### PROVIDED DATA
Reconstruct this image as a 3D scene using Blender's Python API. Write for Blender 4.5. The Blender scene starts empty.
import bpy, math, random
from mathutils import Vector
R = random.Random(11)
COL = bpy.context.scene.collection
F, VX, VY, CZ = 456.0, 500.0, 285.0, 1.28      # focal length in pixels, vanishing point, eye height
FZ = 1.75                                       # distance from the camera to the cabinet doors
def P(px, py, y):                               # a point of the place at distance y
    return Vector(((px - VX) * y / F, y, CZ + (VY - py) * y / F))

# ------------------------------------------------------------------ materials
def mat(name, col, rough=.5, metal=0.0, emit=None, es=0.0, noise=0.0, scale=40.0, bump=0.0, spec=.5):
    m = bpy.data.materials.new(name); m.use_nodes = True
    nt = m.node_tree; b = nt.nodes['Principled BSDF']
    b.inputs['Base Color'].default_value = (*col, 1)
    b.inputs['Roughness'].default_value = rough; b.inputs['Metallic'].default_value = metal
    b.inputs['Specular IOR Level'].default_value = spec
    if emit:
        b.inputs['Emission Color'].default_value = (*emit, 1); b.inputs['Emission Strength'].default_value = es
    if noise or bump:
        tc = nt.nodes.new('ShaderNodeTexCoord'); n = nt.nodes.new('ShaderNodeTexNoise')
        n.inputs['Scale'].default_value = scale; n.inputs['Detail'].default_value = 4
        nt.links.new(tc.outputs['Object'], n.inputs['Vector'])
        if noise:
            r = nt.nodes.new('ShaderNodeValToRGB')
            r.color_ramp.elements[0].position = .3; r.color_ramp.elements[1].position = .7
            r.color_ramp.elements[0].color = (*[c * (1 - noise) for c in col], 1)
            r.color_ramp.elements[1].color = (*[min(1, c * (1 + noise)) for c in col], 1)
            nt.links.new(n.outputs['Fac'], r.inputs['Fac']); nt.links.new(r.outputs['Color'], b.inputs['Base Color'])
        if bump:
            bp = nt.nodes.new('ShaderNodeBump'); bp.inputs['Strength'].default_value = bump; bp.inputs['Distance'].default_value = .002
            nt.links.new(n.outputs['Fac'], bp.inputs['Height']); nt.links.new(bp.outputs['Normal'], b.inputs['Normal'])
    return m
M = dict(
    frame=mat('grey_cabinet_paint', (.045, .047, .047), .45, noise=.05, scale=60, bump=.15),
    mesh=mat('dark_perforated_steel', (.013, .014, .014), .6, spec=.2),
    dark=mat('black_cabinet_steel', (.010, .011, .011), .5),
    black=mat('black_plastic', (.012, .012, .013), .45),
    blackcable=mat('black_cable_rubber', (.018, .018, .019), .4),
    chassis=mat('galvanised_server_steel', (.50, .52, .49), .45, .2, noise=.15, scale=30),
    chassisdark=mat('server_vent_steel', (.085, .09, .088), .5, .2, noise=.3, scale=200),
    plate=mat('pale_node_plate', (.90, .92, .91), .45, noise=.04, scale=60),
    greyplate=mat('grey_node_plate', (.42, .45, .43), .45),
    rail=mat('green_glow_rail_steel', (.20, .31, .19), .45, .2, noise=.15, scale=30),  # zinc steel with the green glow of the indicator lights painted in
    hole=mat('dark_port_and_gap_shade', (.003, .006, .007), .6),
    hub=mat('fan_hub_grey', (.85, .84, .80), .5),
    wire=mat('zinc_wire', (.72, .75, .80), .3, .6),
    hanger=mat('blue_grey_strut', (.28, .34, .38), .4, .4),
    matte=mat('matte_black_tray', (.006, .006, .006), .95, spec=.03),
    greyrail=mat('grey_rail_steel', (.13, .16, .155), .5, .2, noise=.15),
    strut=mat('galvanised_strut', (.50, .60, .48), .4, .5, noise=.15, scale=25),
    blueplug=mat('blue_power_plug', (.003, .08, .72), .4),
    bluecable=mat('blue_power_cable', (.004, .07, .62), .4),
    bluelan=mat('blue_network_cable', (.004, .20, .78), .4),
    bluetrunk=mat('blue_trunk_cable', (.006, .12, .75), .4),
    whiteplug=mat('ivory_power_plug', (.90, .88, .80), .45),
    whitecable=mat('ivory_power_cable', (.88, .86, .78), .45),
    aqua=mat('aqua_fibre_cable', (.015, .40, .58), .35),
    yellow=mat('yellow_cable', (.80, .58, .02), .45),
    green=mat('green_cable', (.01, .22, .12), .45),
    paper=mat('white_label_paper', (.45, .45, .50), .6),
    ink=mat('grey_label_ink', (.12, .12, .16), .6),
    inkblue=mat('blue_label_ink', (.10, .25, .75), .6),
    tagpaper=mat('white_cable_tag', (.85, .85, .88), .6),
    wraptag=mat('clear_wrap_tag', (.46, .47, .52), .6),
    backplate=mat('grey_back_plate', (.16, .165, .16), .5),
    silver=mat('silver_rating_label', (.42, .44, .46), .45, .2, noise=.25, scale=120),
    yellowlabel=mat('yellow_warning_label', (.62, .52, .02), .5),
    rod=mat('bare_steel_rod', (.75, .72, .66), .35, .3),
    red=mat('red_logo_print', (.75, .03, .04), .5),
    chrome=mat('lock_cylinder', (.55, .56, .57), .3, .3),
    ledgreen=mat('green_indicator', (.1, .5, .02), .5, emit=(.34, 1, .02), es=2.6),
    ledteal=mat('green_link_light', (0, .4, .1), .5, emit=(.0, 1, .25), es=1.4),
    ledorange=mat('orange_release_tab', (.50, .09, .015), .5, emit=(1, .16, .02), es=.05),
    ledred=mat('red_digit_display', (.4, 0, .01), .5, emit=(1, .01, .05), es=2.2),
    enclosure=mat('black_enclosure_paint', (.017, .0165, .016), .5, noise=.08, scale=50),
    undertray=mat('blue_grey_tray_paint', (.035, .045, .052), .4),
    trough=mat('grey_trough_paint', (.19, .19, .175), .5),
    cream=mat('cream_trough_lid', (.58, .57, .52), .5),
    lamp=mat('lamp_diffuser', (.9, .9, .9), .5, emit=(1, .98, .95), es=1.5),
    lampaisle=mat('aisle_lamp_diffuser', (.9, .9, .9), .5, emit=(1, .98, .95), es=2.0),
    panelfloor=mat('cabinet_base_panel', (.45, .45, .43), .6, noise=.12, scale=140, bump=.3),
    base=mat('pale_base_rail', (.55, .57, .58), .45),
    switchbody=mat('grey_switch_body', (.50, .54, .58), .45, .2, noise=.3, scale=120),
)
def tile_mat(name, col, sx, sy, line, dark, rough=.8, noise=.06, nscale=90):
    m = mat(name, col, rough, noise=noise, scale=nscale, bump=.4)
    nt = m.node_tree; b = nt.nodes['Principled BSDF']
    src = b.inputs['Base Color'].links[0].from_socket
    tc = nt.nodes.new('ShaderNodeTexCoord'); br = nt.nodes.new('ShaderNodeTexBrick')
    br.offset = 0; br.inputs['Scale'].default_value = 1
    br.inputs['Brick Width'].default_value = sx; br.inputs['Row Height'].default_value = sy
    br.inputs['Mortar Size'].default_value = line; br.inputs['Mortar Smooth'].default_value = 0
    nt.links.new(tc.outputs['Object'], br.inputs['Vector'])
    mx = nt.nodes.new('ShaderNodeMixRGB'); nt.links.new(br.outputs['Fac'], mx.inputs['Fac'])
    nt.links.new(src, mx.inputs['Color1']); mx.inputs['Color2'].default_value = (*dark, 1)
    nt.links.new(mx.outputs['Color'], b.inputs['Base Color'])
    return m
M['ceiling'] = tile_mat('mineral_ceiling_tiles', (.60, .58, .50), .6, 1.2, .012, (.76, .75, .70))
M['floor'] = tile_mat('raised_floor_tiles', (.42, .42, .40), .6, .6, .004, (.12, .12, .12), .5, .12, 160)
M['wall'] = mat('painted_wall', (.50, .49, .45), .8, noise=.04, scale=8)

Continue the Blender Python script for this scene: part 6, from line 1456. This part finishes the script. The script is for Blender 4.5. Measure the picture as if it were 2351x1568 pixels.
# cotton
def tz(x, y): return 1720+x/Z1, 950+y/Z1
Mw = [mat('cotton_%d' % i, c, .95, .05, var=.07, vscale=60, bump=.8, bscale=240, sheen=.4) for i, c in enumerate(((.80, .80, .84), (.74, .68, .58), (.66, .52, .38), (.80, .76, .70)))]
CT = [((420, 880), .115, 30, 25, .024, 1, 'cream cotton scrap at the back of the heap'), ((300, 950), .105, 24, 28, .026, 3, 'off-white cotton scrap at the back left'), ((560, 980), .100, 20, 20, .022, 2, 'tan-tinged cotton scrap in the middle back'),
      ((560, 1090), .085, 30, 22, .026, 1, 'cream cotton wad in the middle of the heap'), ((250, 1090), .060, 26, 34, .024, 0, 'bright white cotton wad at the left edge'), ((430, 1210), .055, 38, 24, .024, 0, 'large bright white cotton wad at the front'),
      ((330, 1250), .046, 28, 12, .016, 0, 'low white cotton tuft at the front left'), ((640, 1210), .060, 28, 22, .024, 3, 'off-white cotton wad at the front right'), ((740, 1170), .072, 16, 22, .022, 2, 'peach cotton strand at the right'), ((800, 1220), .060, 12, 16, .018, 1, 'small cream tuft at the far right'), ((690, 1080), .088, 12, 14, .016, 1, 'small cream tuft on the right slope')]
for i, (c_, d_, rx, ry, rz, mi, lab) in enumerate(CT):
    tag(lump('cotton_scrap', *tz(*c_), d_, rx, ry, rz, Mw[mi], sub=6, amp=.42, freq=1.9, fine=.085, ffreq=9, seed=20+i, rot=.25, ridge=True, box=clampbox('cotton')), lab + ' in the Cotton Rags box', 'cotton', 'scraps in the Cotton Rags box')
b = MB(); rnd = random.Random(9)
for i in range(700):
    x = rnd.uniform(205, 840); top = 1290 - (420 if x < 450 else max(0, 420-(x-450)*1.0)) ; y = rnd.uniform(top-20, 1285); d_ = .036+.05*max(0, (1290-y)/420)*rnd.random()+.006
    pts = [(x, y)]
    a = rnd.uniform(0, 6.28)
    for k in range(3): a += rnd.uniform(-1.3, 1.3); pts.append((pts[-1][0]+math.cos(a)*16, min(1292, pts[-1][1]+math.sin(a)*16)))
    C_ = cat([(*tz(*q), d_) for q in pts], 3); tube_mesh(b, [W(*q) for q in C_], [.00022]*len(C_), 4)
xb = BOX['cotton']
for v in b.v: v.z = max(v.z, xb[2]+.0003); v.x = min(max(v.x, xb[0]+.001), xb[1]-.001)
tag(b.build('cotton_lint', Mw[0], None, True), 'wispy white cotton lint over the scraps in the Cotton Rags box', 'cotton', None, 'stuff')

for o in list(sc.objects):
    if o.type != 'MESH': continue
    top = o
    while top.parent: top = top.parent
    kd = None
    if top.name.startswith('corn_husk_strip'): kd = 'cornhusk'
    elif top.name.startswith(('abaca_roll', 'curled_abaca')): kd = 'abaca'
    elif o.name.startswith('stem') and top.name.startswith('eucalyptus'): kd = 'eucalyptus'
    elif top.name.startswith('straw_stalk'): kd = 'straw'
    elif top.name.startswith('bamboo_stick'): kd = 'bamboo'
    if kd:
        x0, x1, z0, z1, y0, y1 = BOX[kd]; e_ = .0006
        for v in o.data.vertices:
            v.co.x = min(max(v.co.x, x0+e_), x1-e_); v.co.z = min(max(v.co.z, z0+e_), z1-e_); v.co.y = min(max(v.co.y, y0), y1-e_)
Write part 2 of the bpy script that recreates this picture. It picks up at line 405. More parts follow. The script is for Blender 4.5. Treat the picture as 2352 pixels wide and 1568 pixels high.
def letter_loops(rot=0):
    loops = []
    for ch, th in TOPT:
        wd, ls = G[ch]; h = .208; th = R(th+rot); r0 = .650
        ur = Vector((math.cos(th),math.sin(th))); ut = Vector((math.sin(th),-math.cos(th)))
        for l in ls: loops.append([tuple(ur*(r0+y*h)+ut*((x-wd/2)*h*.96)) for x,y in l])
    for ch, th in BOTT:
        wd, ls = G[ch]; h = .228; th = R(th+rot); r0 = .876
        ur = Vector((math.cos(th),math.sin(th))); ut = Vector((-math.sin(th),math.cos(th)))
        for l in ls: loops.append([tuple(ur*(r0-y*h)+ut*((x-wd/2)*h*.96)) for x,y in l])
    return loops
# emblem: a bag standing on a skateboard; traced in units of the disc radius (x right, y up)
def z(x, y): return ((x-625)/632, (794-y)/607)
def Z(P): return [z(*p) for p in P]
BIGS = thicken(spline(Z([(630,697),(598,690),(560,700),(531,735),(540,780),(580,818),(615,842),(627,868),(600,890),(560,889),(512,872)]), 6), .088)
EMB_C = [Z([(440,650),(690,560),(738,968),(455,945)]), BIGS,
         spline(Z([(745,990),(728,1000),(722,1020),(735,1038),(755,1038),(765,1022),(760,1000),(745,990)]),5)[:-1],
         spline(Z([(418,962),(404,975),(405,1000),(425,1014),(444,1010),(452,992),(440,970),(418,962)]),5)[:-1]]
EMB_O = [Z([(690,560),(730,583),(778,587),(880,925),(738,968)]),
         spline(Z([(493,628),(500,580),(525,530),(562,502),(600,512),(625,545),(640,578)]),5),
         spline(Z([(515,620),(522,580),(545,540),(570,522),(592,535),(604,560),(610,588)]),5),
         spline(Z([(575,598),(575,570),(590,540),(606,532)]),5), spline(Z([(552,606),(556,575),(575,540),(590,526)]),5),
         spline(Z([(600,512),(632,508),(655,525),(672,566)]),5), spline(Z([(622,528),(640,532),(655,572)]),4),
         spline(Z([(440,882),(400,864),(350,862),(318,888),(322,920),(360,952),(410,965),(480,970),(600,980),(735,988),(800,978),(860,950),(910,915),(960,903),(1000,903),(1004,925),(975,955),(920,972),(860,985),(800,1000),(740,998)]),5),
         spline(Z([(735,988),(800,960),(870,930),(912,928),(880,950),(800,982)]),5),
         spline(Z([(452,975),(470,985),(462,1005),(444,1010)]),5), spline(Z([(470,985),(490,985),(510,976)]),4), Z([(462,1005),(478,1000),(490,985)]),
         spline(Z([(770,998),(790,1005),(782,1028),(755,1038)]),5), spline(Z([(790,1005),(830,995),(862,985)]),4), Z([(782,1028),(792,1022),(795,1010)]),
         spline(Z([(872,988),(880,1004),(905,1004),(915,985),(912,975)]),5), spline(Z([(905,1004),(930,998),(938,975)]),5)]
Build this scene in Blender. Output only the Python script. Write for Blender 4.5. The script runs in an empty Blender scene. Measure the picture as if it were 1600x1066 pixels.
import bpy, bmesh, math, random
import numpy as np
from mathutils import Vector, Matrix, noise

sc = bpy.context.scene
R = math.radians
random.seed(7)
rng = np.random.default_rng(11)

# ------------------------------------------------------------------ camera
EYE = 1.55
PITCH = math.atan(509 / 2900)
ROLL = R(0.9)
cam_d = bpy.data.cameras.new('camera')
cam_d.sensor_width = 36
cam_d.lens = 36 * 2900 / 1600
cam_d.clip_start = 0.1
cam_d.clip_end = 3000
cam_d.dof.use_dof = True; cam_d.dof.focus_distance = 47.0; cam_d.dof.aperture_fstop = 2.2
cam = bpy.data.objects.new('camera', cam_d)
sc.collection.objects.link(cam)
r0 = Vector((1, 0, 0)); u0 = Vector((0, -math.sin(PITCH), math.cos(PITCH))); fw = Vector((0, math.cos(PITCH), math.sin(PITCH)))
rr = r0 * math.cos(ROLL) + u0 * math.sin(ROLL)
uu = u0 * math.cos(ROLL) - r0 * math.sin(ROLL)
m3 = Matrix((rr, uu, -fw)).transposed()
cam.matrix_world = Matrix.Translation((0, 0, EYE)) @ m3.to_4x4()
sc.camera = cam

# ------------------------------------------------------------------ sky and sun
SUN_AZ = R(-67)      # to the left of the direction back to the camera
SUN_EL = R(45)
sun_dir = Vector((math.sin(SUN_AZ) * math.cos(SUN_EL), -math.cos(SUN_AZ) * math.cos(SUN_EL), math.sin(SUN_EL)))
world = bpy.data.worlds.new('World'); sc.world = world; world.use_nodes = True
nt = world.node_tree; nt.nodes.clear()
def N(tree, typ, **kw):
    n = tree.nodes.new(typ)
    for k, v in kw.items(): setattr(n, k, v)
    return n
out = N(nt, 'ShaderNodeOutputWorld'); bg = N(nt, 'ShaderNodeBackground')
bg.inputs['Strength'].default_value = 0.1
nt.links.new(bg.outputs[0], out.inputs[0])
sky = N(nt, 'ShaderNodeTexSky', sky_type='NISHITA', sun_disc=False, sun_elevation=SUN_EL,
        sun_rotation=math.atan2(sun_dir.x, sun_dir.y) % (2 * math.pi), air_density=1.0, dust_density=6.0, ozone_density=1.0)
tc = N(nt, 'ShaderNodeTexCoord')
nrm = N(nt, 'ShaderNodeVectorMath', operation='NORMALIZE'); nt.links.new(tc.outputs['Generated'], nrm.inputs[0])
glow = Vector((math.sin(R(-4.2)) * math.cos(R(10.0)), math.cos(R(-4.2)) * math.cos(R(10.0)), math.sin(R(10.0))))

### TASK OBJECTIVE
Above are the lines; repeat exactly the ones from the line containing "Build this scene" down to the line containing "sc.camera = cam", both inclusive.

### WRITTEN SOLUTION
Build this scene in Blender. Output only the Python script. Write for Blender 4.5. The script runs in an empty Blender scene. Measure the picture as if it were 1600x1066 pixels.
import bpy, bmesh, math, random
import numpy as np
from mathutils import Vector, Matrix, noise

sc = bpy.context.scene
R = math.radians
random.seed(7)
rng = np.random.default_rng(11)

# ------------------------------------------------------------------ camera
EYE = 1.55
PITCH = math.atan(509 / 2900)
ROLL = R(0.9)
cam_d = bpy.data.cameras.new('camera')
cam_d.sensor_width = 36
cam_d.lens = 36 * 2900 / 1600
cam_d.clip_start = 0.1
cam_d.clip_end = 3000
cam_d.dof.use_dof = True; cam_d.dof.focus_distance = 47.0; cam_d.dof.aperture_fstop = 2.2
cam = bpy.data.objects.new('camera', cam_d)
sc.collection.objects.link(cam)
r0 = Vector((1, 0, 0)); u0 = Vector((0, -math.sin(PITCH), math.cos(PITCH))); fw = Vector((0, math.cos(PITCH), math.sin(PITCH)))
rr = r0 * math.cos(ROLL) + u0 * math.sin(ROLL)
uu = u0 * math.cos(ROLL) - r0 * math.sin(ROLL)
m3 = Matrix((rr, uu, -fw)).transposed()
cam.matrix_world = Matrix.Translation((0, 0, EYE)) @ m3.to_4x4()
sc.camera = cam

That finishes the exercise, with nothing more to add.